The old yawara hand stick, although not useful for self-defense by employing the classical skills associated with that weapon, is a formidable self defense weapon when utilized with the kinds of techniques we teach in American Combato. 
And, sticks of all lengths and kinds may be found or improvised virtually everywhere. Thus, when you master quality combat stick skills you are prepared to seize any stick or stick-like weapon and go up against a dangerous enemy with a real advantage.
If you are uninterested in the sport of so-called “competitive combat shooting” then waste no time or money on an expensive shooting school. You need learn only point shooting and become familiar with use of sights shooting for rare, rare occasions when it might be effective. 

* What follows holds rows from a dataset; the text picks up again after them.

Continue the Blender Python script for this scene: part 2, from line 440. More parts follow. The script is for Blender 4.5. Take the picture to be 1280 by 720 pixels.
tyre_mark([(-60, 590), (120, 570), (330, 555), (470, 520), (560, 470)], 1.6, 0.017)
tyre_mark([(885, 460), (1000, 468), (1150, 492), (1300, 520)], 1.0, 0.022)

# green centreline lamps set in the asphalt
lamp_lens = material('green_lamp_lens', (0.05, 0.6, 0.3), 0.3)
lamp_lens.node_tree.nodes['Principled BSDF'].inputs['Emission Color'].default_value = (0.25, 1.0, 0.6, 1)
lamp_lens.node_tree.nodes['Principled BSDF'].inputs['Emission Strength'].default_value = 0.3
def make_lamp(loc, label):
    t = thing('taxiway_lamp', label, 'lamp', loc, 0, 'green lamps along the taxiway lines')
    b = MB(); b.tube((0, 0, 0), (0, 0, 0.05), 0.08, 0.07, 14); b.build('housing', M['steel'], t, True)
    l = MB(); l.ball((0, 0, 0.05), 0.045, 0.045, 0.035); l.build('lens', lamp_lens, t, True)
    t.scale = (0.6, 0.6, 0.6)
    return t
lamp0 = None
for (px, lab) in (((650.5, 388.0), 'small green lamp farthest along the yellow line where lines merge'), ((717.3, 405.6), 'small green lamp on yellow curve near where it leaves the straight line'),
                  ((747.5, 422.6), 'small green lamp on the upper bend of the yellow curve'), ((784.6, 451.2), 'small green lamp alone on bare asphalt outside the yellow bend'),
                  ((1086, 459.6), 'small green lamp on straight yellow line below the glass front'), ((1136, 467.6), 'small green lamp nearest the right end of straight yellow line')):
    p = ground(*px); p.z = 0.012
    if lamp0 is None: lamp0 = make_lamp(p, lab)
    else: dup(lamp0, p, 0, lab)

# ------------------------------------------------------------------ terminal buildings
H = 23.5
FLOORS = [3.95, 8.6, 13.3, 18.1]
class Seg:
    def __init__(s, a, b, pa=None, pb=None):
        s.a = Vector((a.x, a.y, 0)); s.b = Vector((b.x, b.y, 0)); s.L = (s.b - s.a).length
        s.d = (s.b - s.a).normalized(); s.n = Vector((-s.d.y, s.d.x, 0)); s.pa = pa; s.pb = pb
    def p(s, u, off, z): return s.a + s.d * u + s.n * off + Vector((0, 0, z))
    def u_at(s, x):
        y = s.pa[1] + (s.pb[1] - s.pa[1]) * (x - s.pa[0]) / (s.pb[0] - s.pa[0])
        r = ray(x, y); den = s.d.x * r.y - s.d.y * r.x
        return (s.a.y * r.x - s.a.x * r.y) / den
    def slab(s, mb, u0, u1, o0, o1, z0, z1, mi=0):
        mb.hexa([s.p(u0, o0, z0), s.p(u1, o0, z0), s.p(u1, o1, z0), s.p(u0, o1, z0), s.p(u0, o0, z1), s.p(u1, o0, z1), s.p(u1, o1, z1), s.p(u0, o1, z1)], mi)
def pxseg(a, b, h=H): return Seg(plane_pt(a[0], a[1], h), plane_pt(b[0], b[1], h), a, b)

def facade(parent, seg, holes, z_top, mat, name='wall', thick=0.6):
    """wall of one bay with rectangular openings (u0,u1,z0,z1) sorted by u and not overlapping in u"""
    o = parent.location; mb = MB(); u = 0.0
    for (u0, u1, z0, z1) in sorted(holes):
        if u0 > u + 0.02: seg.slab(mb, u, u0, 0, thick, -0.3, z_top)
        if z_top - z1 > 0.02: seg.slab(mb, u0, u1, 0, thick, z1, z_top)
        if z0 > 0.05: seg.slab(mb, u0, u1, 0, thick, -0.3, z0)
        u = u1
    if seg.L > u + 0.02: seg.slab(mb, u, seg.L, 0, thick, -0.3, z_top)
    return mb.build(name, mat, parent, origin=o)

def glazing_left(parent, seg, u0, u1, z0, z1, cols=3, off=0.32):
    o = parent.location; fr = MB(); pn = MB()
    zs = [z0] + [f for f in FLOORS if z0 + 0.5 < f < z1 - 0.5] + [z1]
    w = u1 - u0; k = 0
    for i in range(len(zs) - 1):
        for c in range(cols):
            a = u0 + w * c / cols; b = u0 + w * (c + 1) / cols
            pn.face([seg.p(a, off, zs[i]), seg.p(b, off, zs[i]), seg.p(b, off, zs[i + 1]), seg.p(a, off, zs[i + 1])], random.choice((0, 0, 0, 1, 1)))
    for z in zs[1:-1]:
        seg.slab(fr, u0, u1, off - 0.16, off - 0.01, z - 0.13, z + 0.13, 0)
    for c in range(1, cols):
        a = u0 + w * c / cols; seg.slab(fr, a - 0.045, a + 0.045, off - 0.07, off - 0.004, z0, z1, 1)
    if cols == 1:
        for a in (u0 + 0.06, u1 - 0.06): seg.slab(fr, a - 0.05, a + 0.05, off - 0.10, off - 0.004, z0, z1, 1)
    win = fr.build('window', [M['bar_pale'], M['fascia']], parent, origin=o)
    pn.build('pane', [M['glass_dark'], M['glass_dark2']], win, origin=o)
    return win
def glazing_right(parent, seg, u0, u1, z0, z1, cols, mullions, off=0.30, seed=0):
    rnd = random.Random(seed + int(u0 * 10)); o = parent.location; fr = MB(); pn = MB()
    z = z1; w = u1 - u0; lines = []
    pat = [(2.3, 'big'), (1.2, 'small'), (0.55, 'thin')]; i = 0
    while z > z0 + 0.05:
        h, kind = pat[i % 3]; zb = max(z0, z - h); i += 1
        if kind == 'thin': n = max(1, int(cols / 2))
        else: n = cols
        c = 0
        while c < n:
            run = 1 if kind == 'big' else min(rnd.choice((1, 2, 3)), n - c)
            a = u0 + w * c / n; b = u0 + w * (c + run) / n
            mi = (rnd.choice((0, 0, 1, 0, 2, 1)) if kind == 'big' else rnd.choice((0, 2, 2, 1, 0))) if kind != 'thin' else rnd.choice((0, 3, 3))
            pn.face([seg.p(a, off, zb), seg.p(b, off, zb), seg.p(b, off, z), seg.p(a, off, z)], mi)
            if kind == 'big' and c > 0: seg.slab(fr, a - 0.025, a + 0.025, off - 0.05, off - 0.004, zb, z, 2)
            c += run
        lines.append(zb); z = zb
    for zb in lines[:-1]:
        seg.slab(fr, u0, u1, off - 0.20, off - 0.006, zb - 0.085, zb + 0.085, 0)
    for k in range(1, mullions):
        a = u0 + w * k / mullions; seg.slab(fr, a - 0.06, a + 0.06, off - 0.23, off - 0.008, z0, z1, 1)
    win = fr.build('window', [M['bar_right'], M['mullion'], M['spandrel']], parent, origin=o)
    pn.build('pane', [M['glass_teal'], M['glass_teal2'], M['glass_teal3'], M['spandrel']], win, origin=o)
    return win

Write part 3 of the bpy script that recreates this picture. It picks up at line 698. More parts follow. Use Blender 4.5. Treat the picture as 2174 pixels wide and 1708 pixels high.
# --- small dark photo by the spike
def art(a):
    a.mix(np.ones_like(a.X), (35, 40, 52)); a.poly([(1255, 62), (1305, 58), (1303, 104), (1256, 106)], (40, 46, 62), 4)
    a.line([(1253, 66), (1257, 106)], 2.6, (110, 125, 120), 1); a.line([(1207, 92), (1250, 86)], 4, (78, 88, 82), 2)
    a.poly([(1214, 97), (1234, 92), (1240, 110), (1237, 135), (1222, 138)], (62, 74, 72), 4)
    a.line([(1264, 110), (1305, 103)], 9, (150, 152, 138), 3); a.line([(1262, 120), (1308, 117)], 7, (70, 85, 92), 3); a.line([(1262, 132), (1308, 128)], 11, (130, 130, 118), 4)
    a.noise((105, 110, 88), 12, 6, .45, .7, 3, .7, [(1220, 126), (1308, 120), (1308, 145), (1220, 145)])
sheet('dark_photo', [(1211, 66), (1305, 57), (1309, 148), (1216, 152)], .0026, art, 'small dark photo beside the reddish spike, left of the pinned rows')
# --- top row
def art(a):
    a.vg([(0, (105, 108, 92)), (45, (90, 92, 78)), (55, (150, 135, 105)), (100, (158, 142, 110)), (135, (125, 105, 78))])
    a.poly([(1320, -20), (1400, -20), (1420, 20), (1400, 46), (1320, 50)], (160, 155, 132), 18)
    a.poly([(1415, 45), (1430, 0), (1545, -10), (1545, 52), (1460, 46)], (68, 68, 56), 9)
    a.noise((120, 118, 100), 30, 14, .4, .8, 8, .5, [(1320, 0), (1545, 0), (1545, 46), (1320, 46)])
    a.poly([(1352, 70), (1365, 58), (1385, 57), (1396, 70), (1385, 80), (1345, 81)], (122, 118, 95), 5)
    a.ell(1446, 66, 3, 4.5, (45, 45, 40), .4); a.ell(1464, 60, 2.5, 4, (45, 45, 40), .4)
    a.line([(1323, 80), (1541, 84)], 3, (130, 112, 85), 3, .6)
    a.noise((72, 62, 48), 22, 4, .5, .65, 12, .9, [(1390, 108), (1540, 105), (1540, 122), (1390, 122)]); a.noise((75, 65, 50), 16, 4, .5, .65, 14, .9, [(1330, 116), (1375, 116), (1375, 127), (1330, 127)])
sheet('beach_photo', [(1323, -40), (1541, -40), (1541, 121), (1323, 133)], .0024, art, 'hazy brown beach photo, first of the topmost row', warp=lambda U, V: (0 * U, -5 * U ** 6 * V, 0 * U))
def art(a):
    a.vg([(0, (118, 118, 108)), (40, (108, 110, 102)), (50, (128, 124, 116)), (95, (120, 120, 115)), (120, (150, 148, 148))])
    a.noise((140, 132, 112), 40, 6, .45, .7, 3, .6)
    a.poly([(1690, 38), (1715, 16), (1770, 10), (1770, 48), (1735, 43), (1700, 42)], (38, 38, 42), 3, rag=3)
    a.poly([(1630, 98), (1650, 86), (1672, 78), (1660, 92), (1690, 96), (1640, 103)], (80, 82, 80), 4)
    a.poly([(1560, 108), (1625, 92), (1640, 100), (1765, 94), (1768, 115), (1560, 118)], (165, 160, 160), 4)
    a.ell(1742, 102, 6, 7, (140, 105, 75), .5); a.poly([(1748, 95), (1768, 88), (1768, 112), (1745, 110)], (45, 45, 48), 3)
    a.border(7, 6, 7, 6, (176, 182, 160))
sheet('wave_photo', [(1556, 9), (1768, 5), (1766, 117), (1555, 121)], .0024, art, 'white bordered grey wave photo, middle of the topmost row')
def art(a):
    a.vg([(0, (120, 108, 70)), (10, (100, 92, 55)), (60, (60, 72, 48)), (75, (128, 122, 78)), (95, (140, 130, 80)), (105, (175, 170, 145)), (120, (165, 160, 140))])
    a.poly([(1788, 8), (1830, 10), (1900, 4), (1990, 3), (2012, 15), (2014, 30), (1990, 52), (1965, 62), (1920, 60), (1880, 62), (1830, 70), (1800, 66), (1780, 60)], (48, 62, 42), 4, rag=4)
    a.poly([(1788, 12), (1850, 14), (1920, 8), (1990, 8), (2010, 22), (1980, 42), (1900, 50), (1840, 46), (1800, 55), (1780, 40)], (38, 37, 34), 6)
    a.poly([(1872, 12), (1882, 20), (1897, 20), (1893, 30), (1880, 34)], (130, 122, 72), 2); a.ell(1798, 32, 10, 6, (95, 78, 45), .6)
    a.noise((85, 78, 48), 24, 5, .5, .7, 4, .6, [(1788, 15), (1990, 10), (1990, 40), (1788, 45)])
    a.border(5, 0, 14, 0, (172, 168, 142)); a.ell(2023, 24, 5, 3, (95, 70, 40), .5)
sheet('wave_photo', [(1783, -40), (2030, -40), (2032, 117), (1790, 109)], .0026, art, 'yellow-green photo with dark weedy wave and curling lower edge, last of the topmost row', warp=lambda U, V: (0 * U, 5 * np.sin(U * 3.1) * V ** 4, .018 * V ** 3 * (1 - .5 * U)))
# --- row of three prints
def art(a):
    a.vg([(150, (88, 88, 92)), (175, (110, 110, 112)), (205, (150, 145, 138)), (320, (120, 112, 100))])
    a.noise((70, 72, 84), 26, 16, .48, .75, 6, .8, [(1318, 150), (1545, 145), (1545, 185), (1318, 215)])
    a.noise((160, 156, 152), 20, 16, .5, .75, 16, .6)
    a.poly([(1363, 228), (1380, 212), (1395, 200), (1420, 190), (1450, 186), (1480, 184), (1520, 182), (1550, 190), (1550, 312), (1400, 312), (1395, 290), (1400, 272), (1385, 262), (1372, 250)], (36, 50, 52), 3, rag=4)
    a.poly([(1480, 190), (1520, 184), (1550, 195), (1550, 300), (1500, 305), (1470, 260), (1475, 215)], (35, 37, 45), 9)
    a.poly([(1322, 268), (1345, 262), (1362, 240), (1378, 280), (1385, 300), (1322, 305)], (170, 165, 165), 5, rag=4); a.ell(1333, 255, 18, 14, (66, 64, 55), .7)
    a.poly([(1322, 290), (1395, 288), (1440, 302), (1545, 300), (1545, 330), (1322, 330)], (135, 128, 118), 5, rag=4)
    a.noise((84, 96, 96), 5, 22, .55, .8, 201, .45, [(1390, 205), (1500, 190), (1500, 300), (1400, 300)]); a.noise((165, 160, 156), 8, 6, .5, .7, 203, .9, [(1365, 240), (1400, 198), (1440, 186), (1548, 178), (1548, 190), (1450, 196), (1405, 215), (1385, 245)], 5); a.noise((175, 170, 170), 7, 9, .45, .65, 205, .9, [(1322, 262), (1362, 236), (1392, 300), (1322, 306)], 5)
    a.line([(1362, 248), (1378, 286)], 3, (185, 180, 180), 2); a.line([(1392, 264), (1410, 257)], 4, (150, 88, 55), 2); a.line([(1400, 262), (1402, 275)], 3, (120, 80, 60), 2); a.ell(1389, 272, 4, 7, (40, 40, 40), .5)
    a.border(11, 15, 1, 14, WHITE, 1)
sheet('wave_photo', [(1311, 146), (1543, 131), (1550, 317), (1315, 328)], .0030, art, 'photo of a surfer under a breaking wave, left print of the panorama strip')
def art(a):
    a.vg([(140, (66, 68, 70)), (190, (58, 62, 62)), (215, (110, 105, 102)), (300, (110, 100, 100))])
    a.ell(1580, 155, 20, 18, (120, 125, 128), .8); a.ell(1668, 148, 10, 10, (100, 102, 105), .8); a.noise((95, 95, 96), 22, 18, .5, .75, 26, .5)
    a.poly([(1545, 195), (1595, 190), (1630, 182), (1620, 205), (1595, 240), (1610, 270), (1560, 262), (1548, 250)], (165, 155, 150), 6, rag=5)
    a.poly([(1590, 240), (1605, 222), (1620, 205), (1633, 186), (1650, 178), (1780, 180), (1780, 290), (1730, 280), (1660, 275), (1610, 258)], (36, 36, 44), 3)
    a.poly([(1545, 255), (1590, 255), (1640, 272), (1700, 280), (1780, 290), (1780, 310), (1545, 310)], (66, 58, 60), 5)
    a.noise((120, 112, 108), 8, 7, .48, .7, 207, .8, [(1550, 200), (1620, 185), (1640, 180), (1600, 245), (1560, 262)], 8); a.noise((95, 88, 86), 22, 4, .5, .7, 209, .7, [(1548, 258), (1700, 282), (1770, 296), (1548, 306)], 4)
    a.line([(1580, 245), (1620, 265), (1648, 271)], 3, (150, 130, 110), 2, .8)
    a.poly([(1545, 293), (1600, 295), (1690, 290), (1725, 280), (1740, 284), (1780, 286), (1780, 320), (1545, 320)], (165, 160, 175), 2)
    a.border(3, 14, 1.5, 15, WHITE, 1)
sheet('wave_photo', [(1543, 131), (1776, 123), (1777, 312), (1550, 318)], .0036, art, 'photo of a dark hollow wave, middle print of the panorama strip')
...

The chapters in Kill Or Get Killed will teach you how to use a handgun in combat. Shooting To Live, by Fairbairn and Sykes is also a valuable reference, and the excellent classic Quick Or Dead, by William Cassidy is an indispensable reference.
Before self-teaching combat shooting via the study of what these publications offer, you should take a handgun familiarization, handling, and safety course. Do not just go out and buy a gun. Learn thoroughly how to safely and correctly handle and fire a sidearm; then make an informed choice about the weapon you wish to purchase, and train with supreme caution and care.
A good teacher can train you in real world close combat/self-defense shooting with a handgun inside of ten hours. Many will learn within two hours of quality instruction. 
Weapons are integral to American Combato (Jen•Do•Tao), and whether you are a student of our System or not, if you are concerned about real world self-defense, weapons should become integral to your training and preparation. Exclusively training in unarmed skills will at best give you confidence and ability to use your unarmed combat in situations where a weapon is not needed.
However, in close combat and emergency self-defense situations, weapons are needed. Do not deceive yourself in this regard.